- _Problem statement_
Pick every line from the data that holds the word "scene".

- _Information shown_
____________________

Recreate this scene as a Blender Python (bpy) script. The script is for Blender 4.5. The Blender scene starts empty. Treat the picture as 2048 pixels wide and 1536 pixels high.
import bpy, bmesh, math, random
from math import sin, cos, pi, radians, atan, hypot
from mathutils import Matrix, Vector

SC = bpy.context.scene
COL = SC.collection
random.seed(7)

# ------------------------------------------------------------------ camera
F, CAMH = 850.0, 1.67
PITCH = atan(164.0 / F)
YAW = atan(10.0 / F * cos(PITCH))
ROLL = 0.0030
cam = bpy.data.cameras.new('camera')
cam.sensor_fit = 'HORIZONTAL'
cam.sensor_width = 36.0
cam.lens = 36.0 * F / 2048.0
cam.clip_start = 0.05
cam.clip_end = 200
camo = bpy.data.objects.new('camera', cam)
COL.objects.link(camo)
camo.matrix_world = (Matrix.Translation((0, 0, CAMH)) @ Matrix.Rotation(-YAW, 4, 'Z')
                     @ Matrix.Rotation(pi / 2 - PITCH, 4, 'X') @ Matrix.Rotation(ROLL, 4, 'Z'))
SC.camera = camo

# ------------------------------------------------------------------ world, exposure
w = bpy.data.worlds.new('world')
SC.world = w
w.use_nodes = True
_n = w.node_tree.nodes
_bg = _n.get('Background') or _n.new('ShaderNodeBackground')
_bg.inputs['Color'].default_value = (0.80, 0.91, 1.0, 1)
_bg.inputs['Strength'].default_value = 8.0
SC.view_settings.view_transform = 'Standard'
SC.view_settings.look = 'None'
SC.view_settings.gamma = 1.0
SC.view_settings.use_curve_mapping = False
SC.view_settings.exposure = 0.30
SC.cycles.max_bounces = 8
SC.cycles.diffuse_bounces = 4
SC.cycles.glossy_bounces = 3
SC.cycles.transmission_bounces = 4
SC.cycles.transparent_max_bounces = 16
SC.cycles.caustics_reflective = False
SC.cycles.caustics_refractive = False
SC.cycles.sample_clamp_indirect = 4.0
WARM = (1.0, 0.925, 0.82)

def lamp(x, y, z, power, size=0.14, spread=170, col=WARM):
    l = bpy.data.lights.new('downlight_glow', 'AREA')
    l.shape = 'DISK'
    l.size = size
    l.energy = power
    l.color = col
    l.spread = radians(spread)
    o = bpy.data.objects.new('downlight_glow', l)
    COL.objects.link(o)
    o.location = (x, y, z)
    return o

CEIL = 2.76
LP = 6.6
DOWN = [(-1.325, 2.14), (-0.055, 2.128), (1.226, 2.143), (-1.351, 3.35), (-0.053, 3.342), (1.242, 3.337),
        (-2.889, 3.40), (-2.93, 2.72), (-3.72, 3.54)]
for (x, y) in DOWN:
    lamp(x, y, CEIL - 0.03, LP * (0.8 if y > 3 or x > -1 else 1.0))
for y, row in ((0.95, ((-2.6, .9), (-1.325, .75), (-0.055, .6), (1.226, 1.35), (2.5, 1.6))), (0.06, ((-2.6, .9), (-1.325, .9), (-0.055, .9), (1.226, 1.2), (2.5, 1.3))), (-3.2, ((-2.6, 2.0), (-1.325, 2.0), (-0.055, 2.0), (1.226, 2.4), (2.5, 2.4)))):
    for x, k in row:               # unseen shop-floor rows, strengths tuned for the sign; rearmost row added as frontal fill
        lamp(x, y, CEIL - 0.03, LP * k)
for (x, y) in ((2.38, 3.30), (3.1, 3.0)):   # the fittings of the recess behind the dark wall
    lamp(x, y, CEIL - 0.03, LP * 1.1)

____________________

- _Solution for this problem_
Recreate this scene as a Blender Python (bpy) script. The script is for Blender 4.5. The Blender scene starts empty. Treat the picture as 2048 pixels wide and 1536 pixels high.
SC = bpy.context.scene